→ **What to produce**: Retype, with no alterations, every line between the one containing "Generate a Blender" and the one containing "SC.cycles.use_denoising = True", counting both of those lines too. Pictures are to be left out.
** start Material shown **
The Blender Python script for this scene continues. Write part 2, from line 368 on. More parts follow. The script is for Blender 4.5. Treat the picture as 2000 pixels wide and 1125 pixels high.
** end Material shown **
** start Material shown **
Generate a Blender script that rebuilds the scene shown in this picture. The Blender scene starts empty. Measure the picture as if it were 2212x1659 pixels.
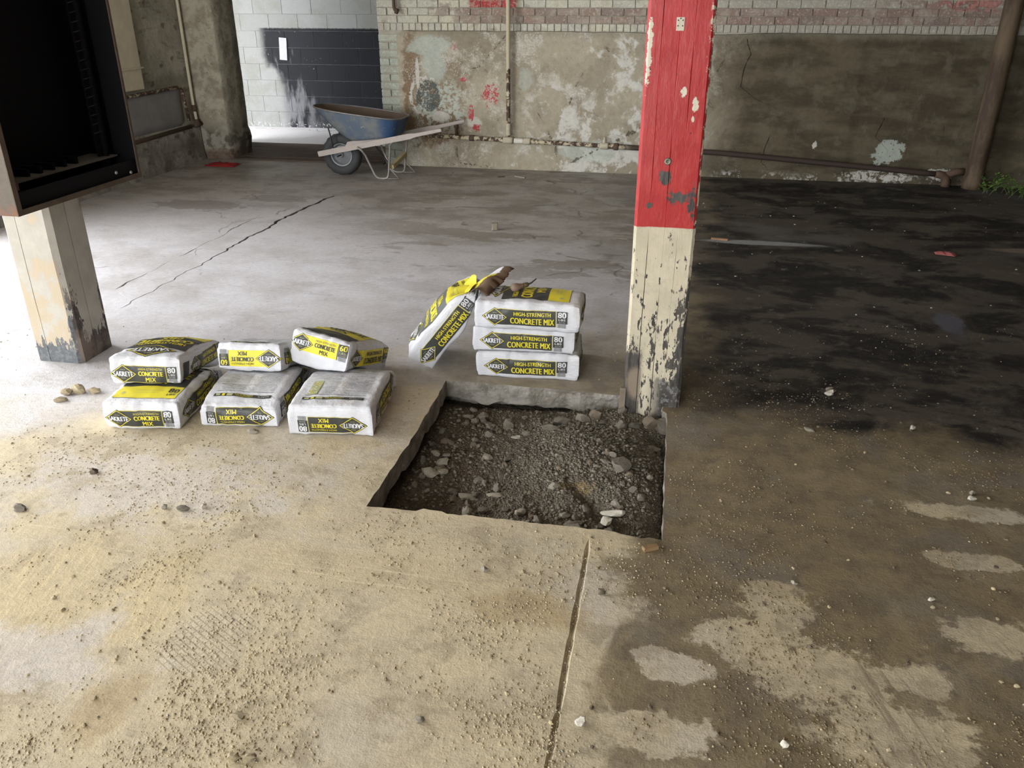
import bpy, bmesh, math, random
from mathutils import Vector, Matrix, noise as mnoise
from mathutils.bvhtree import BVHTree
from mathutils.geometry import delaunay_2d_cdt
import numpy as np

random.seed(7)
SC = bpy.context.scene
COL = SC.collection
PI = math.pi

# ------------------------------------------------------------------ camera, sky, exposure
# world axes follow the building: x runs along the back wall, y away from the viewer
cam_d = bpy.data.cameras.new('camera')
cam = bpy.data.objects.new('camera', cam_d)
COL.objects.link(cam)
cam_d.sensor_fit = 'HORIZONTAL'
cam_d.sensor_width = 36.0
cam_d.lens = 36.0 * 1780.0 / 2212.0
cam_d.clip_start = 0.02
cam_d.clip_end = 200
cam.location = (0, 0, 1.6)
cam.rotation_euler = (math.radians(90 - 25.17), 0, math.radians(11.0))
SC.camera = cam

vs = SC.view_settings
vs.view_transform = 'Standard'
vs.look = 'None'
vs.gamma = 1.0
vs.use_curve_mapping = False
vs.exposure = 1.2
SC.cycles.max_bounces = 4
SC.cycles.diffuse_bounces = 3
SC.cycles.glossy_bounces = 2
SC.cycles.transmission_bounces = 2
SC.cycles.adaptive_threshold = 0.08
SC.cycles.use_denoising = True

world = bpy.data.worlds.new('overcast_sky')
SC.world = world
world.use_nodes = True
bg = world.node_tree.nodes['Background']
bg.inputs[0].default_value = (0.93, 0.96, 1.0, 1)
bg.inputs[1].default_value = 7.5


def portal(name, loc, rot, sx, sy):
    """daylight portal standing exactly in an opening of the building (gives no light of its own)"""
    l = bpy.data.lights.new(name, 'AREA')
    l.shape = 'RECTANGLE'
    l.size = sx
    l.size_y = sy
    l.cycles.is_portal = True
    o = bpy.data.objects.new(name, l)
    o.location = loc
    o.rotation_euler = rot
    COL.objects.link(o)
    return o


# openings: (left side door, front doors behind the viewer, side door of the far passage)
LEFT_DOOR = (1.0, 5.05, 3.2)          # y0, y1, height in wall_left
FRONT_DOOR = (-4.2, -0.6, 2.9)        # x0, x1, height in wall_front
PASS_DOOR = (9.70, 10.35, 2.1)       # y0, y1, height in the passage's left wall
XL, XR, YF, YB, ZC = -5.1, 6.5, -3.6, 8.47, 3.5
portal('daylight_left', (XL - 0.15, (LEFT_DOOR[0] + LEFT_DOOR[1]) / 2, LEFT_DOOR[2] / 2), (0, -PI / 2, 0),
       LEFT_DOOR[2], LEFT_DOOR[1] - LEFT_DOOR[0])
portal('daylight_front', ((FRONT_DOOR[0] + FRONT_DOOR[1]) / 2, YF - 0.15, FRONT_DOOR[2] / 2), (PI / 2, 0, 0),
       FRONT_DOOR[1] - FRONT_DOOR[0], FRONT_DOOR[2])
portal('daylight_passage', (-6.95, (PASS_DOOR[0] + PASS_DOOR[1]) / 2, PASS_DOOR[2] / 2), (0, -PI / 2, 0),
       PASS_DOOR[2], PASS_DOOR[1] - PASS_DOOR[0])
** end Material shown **
→ **Response**:
Generate a Blender script that rebuilds the scene shown in this picture. The Blender scene starts empty. Measure the picture as if it were 2212x1659 pixels.
import bpy, bmesh, math, random
from mathutils import Vector, Matrix, noise as mnoise
from mathutils.bvhtree import BVHTree
from mathutils.geometry import delaunay_2d_cdt
import numpy as np

random.seed(7)
SC = bpy.context.scene
COL = SC.collection
PI = math.pi

# ------------------------------------------------------------------ camera, sky, exposure
# world axes follow the building: x runs along the back wall, y away from the viewer
cam_d = bpy.data.cameras.new('camera')
cam = bpy.data.objects.new('camera', cam_d)
COL.objects.link(cam)
cam_d.sensor_fit = 'HORIZONTAL'
cam_d.sensor_width = 36.0
cam_d.lens = 36.0 * 1780.0 / 2212.0
cam_d.clip_start = 0.02
cam_d.clip_end = 200
cam.location = (0, 0, 1.6)
cam.rotation_euler = (math.radians(90 - 25.17), 0, math.radians(11.0))
SC.camera = cam

vs = SC.view_settings
vs.view_transform = 'Standard'
vs.look = 'None'
vs.gamma = 1.0
vs.use_curve_mapping = False
vs.exposure = 1.2
SC.cycles.max_bounces = 4
SC.cycles.diffuse_bounces = 3
SC.cycles.glossy_bounces = 2
SC.cycles.transmission_bounces = 2
SC.cycles.adaptive_threshold = 0.08
SC.cycles.use_denoising = True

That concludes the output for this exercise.